**Data lines**:
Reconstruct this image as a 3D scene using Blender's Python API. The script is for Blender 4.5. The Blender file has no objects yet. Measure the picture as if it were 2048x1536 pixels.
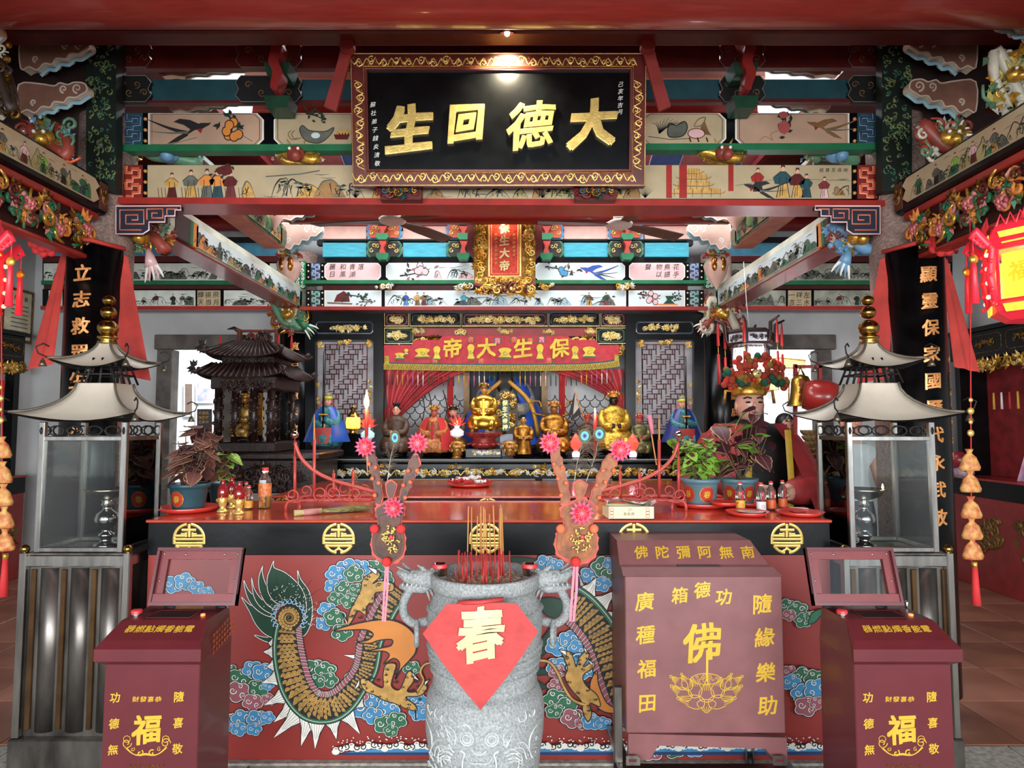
import bpy,math,random
from mathutils import Vector,Matrix
from mathutils.geometry import tessellate_polygon
PI=math.pi
sin,cos=math.sin,math.cos
SC=bpy.context.scene
COL=SC.collection
R=random.Random(11)
# ---------------------------------------------------------------- camera
FPX,TH,EYE=1300.0,math.radians(3.61),1.55
cd=bpy.data.cameras.new('camera');cam=bpy.data.objects.new('camera',cd);COL.objects.link(cam)
cam.location=(0,0,EYE);cam.rotation_euler=(PI/2+TH,0,0)
cd.sensor_width=36.0;cd.sensor_fit='HORIZONTAL';cd.lens=36.0*FPX/2048;cd.clip_start=0.05
SC.camera=cam
# ---------------------------------------------------------------- light
w=bpy.data.worlds.new('sky');SC.world=w;w.use_nodes=True
w.node_tree.nodes['Background'].inputs[0].default_value=(0.80,0.88,1.0,1)
w.node_tree.nodes['Background'].inputs[1].default_value=0.7
SC.view_settings.view_transform='Standard';SC.view_settings.look='None'
SC.view_settings.gamma=1.0;SC.view_settings.exposure=0.9;SC.view_settings.use_curve_mapping=False
SC.cycles.use_denoising=True
SC.cycles.max_bounces=7;SC.cycles.diffuse_bounces=4;SC.cycles.glossy_bounces=3
SC.cycles.transmission_bounces=6;SC.cycles.transparent_max_bounces=10
SC.cycles.caustics_reflective=False;SC.cycles.caustics_refractive=False
SC.cycles.sample_clamp_indirect=6.0
def light(name,kind,loc,energy,color=(1,1,1),size=1.0,size_y=None,aim=None,**kw):
 d=bpy.data.lights.new(name,kind);o=bpy.data.objects.new(name,d);COL.objects.link(o)
 o.location=loc;d.energy=energy;d.color=color
 if kind=='AREA':
  d.shape='RECTANGLE';d.size=size;d.size_y=size_y or size
 elif kind in ('POINT','SPOT'):
  d.shadow_soft_size=size
  if kind=='SPOT':d.spot_size=kw.get('cone',1.0);d.spot_blend=0.8
 if aim is not None:
  o.rotation_euler=(Vector(aim)-Vector(loc)).to_track_quat('-Z','Y').to_euler()
 return o
 # daylight of the open courtyard behind the visitor
light('courtyard_daylight','AREA',(0,-2.6,1.62),310,(0.95,0.98,1.0),8.0,1.6,(0,4,1.3))
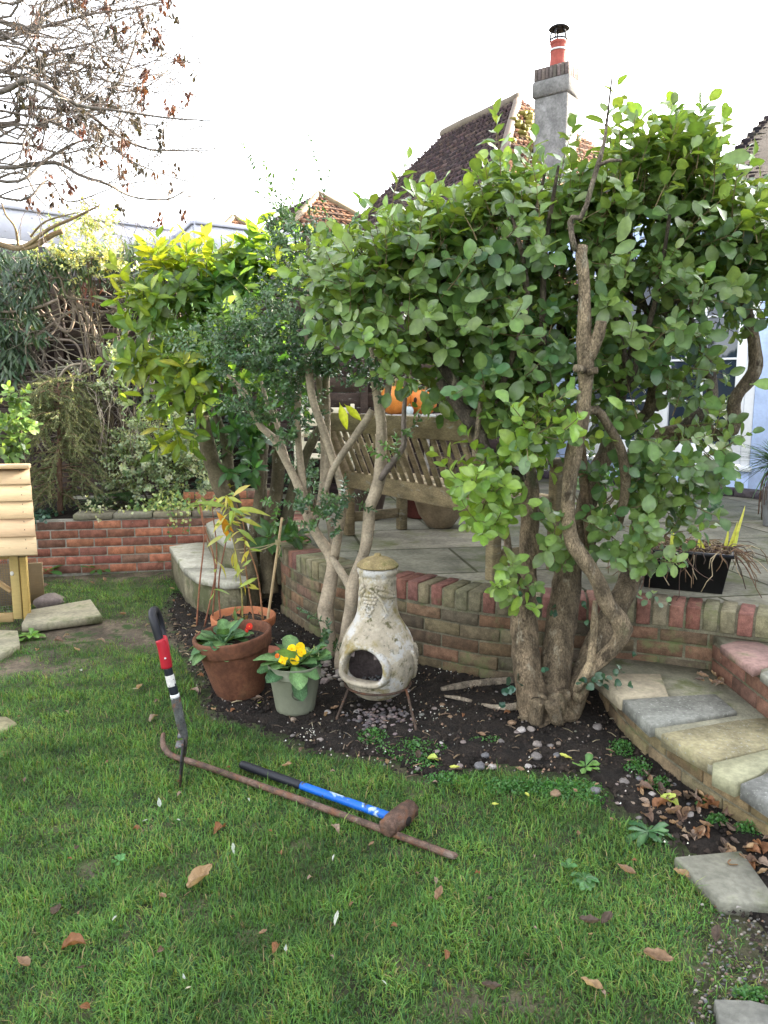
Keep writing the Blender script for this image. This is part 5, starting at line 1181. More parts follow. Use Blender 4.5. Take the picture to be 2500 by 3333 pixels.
# drooping skirts
for px, py, Y, rx, ry, n, pal in [(1690, 1390, 3.3, 100, 60, 12, GP + GLT), (1590, 1590, 3.32, 45, 120, 12, GLT), (1590, 1720, 3.3, 40, 70, 7, GLT), (1530, 1560, 3.3, 25, 50, 4, GLT), (1680, 1560, 3.4, 70, 130, 14, GP + GLT), (1660, 1890, 3.38, 35, 70, 5, GP), (1640, 1960, 3.38, 22, 40, 3, GLT),
                                  (1760, 1440, 3.2, 90, 80, 9, GLT), (1780, 1760, 3.45, 60, 100, 7, GP), (2060, 1560, 3.55, 130, 130, 26, GP + GDK), (2010, 1730, 3.5, 90, 120, 16, GP), (2200, 1520, 3.5, 110, 120, 18, GP), (2180, 1700, 3.5, 90, 90, 9, GP),
                                  (2110, 1840, 3.5, 60, 60, 5, GP), (2330, 1490, 3.5, 60, 70, 4, GDK + GP), (2230, 1640, 3.4, 40, 60, 5, GP), (1190, 1110, 3.45, 110, 90, 15, GP + GLT), (1120, 960, 3.5, 80, 90, 10, GP), (1210, 1010, 3.4, 90, 80, 12, GP), (1290, 1170, 3.45, 60, 50, 5, GP), (1330, 1110, 3.45, 70, 70, 5, GP)]:
    cluster(px, py, Y, rx, ry, .18, n, 'out' if py < 1500 else 'hang', LL=(.05, .095), pal=pal, SL=(.1, .22), nl=(6, 9), WR=.6, **G)
# a few big single leaves turned to the light
for px, py, Y, L, dx, dz, c in [(2200, 1040, 3.15, .11, .15, -1, (.10, .16, .04)), (2050, 690, 3.1, .12, -.35, -1, (.17, .24, .08)), (1990, 830, 3.1, .1, .5, .3, GP[1]), (1970, 1290, 3.1, .085, .7, -.4, GLT[0]), (2440, 1250, 3.3, .11, .9, 0, GLT[2]), (2300, 1500, 3.3, .15, .3, -1, (.085, .12, .03)),
                                (1700, 1930, 3.3, .09, -.3, -.5, GLT[1]), (1600, 950, 3.2, .11, -.8, -.2, GP[2]), (2330, 530, 3.2, .13, .8, .2, GP[1])]:
    bag.add(P(px, py, Y), (dx, -.25, dz), (.3, -1, .35), L, L * .48, c)
for x, y, dx, dz in [(1395, 1290, -.2, -1), (1370, 1265, .4, -.8), (1410, 1250, .1, -1), (1345, 1245, -.5, -.7), (1425, 1310, .5, -.6), (1290, 1250, .3, -.9), (1265, 1270, -.2, -1)]: bag.add(P(x, y, 3.6), (dx, -.2, dz), (.1, -1, .3), .085, .05, jitcol(random.choice(GP), .15))
wood.build("twigs", TWIG, gt)["kind"] = "stuff"; m_ = MB(); bag.flush(m_, 'ovate', .2, .22, 1.22, .13, seed=3); m_.build("crown", WAXY, gt, smooth=True)
# exposed roots on the soil
for k, (pp, r) in enumerate([([(1437, 2243), (1500, 2232), (1580, 2222), (1670, 2215)], (.012, .02, .021, .02)), ([(1448, 2266), (1490, 2272), (1535, 2282)], (.006, .011, .008)), ([(1568, 2292), (1600, 2300), (1650, 2303), (1720, 2290)], (.006, .012, .016, .02))]):
    m_ = MB(); pts = [Gd(x, y, .018) for x, y in pp]; m_.tube(pts, r, 10, (.34, .28, .21), .25, step=.03); o = m_.build("cut_root", ROUGHBARK, loc=pts[0], smooth=True)
    tag(o, ["thick pale cut root lying on the soil beside the tree base", "short thin pale root end lying apart on the dark soil", "tapering root joined to the tree foot, lowest of the three"][k], "root", "cut roots on the soil")

# ------------------------------------------------------------ myrtle, slender pale stems in front of the wall
SB = Gd(1068, 2120); my = thing("myrtle_shrub", "slender pale stemmed shrub with tiny dark glossy leaves against the curved wall", "shrub", SB); PB_ = (.30, .245, .175); PB2 = (.26, .215, .155)
limb("stem", [(1075, 2135, 4.2), (1068, 2050, 4.22), (1060, 1985, 4.24), (1076, 1900, 4.27), (1084, 1830, 4.3), (1072, 1800, 4.3), (1035, 1745, 4.31), (1005, 1690, 4.31), (985, 1625, 4.31), (960, 1560, 4.31), (925, 1490, 4.3), (890, 1425, 4.29), (850, 1390, 4.28), (815, 1320, 4.27), (790, 1270, 4.26), (740, 1220, 4.25)],
     [.05, .042, .048, .038, .038, .034, .031, .028, .024, .023, .022, .021, .02, .018, .014, .008], my, PB_, BARK, wob=.12)
limb("stem", [(1088, 1815, 4.29), (1098, 1760, 4.26), (1112, 1680, 4.24), (1118, 1610, 4.22), (1095, 1530, 4.2), (1070, 1450, 4.18), (1045, 1380, 4.17), (1018, 1300, 4.16), (1005, 1200, 4.16), (1000, 1080, 4.17), (1010, 900, 4.2), (1000, 760, 4.2)], [.03, .026, .024, .026, .023, .022, .022, .022, .022, .02, .014, .008], my, PB_, BARK, wob=.12)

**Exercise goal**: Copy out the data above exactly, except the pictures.

**Solution to the problem**:
Reconstruct this image as a 3D scene using Blender's Python API. The script is for Blender 4.5. The Blender file has no objects yet. Measure the picture as if it were 2048x1536 pixels.
import bpy,math,random
from mathutils import Vector,Matrix
from mathutils.geometry import tessellate_polygon
PI=math.pi
sin,cos=math.sin,math.cos
SC=bpy.context.scene
COL=SC.collection
R=random.Random(11)
# ---------------------------------------------------------------- camera
FPX,TH,EYE=1300.0,math.radians(3.61),1.55
cd=bpy.data.cameras.new('camera');cam=bpy.data.objects.new('camera',cd);COL.objects.link(cam)
cam.location=(0,0,EYE);cam.rotation_euler=(PI/2+TH,0,0)
cd.sensor_width=36.0;cd.sensor_fit='HORIZONTAL';cd.lens=36.0*FPX/2048;cd.clip_start=0.05
SC.camera=cam
# ---------------------------------------------------------------- light
w=bpy.data.worlds.new('sky');SC.world=w;w.use_nodes=True
w.node_tree.nodes['Background'].inputs[0].default_value=(0.80,0.88,1.0,1)
w.node_tree.nodes['Background'].inputs[1].default_value=0.7
SC.view_settings.view_transform='Standard';SC.view_settings.look='None'
SC.view_settings.gamma=1.0;SC.view_settings.exposure=0.9;SC.view_settings.use_curve_mapping=False
SC.cycles.use_denoising=True
SC.cycles.max_bounces=7;SC.cycles.diffuse_bounces=4;SC.cycles.glossy_bounces=3
SC.cycles.transmission_bounces=6;SC.cycles.transparent_max_bounces=10
SC.cycles.caustics_reflective=False;SC.cycles.caustics_refractive=False
SC.cycles.sample_clamp_indirect=6.0
def light(name,kind,loc,energy,color=(1,1,1),size=1.0,size_y=None,aim=None,**kw):
 d=bpy.data.lights.new(name,kind);o=bpy.data.objects.new(name,d);COL.objects.link(o)
 o.location=loc;d.energy=energy;d.color=color
 if kind=='AREA':
  d.shape='RECTANGLE';d.size=size;d.size_y=size_y or size
 elif kind in ('POINT','SPOT'):
  d.shadow_soft_size=size
  if kind=='SPOT':d.spot_size=kw.get('cone',1.0);d.spot_blend=0.8
 if aim is not None:
  o.rotation_euler=(Vector(aim)-Vector(loc)).to_track_quat('-Z','Y').to_euler()
 return o
 # daylight of the open courtyard behind the visitor
light('courtyard_daylight','AREA',(0,-2.6,1.62),310,(0.95,0.98,1.0),8.0,1.6,(0,4,1.3))
Keep writing the Blender script for this image. This is part 5, starting at line 1181. More parts follow. Use Blender 4.5. Take the picture to be 2500 by 3333 pixels.
# drooping skirts
for px, py, Y, rx, ry, n, pal in [(1690, 1390, 3.3, 100, 60, 12, GP + GLT), (1590, 1590, 3.32, 45, 120, 12, GLT), (1590, 1720, 3.3, 40, 70, 7, GLT), (1530, 1560, 3.3, 25, 50, 4, GLT), (1680, 1560, 3.4, 70, 130, 14, GP + GLT), (1660, 1890, 3.38, 35, 70, 5, GP), (1640, 1960, 3.38, 22, 40, 3, GLT),
                                  (1760, 1440, 3.2, 90, 80, 9, GLT), (1780, 1760, 3.45, 60, 100, 7, GP), (2060, 1560, 3.55, 130, 130, 26, GP + GDK), (2010, 1730, 3.5, 90, 120, 16, GP), (2200, 1520, 3.5, 110, 120, 18, GP), (2180, 1700, 3.5, 90, 90, 9, GP),
                                  (2110, 1840, 3.5, 60, 60, 5, GP), (2330, 1490, 3.5, 60, 70, 4, GDK + GP), (2230, 1640, 3.4, 40, 60, 5, GP), (1190, 1110, 3.45, 110, 90, 15, GP + GLT), (1120, 960, 3.5, 80, 90, 10, GP), (1210, 1010, 3.4, 90, 80, 12, GP), (1290, 1170, 3.45, 60, 50, 5, GP), (1330, 1110, 3.45, 70, 70, 5, GP)]:
    cluster(px, py, Y, rx, ry, .18, n, 'out' if py < 1500 else 'hang', LL=(.05, .095), pal=pal, SL=(.1, .22), nl=(6, 9), WR=.6, **G)
# a few big single leaves turned to the light
for px, py, Y, L, dx, dz, c in [(2200, 1040, 3.15, .11, .15, -1, (.10, .16, .04)), (2050, 690, 3.1, .12, -.35, -1, (.17, .24, .08)), (1990, 830, 3.1, .1, .5, .3, GP[1]), (1970, 1290, 3.1, .085, .7, -.4, GLT[0]), (2440, 1250, 3.3, .11, .9, 0, GLT[2]), (2300, 1500, 3.3, .15, .3, -1, (.085, .12, .03)),
                                (1700, 1930, 3.3, .09, -.3, -.5, GLT[1]), (1600, 950, 3.2, .11, -.8, -.2, GP[2]), (2330, 530, 3.2, .13, .8, .2, GP[1])]:
    bag.add(P(px, py, Y), (dx, -.25, dz), (.3, -1, .35), L, L * .48, c)
for x, y, dx, dz in [(1395, 1290, -.2, -1), (1370, 1265, .4, -.8), (1410, 1250, .1, -1), (1345, 1245, -.5, -.7), (1425, 1310, .5, -.6), (1290, 1250, .3, -.9), (1265, 1270, -.2, -1)]: bag.add(P(x, y, 3.6), (dx, -.2, dz), (.1, -1, .3), .085, .05, jitcol(random.choice(GP), .15))
wood.build("twigs", TWIG, gt)["kind"] = "stuff"; m_ = MB(); bag.flush(m_, 'ovate', .2, .22, 1.22, .13, seed=3); m_.build("crown", WAXY, gt, smooth=True)
# exposed roots on the soil
for k, (pp, r) in enumerate([([(1437, 2243), (1500, 2232), (1580, 2222), (1670, 2215)], (.012, .02, .021, .02)), ([(1448, 2266), (1490, 2272), (1535, 2282)], (.006, .011, .008)), ([(1568, 2292), (1600, 2300), (1650, 2303), (1720, 2290)], (.006, .012, .016, .02))]):
    m_ = MB(); pts = [Gd(x, y, .018) for x, y in pp]; m_.tube(pts, r, 10, (.34, .28, .21), .25, step=.03); o = m_.build("cut_root", ROUGHBARK, loc=pts[0], smooth=True)
    tag(o, ["thick pale cut root lying on the soil beside the tree base", "short thin pale root end lying apart on the dark soil", "tapering root joined to the tree foot, lowest of the three"][k], "root", "cut roots on the soil")

# ------------------------------------------------------------ myrtle, slender pale stems in front of the wall
SB = Gd(1068, 2120); my = thing("myrtle_shrub", "slender pale stemmed shrub with tiny dark glossy leaves against the curved wall", "shrub", SB); PB_ = (.30, .245, .175); PB2 = (.26, .215, .155)
limb("stem", [(1075, 2135, 4.2), (1068, 2050, 4.22), (1060, 1985, 4.24), (1076, 1900, 4.27), (1084, 1830, 4.3), (1072, 1800, 4.3), (1035, 1745, 4.31), (1005, 1690, 4.31), (985, 1625, 4.31), (960, 1560, 4.31), (925, 1490, 4.3), (890, 1425, 4.29), (850, 1390, 4.28), (815, 1320, 4.27), (790, 1270, 4.26), (740, 1220, 4.25)],
     [.05, .042, .048, .038, .038, .034, .031, .028, .024, .023, .022, .021, .02, .018, .014, .008], my, PB_, BARK, wob=.12)
limb("stem", [(1088, 1815, 4.29), (1098, 1760, 4.26), (1112, 1680, 4.24), (1118, 1610, 4.22), (1095, 1530, 4.2), (1070, 1450, 4.18), (1045, 1380, 4.17), (1018, 1300, 4.16), (1005, 1200, 4.16), (1000, 1080, 4.17), (1010, 900, 4.2), (1000, 760, 4.2)], [.03, .026, .024, .026, .023, .022, .022, .022, .022, .02, .014, .008], my, PB_, BARK, wob=.12)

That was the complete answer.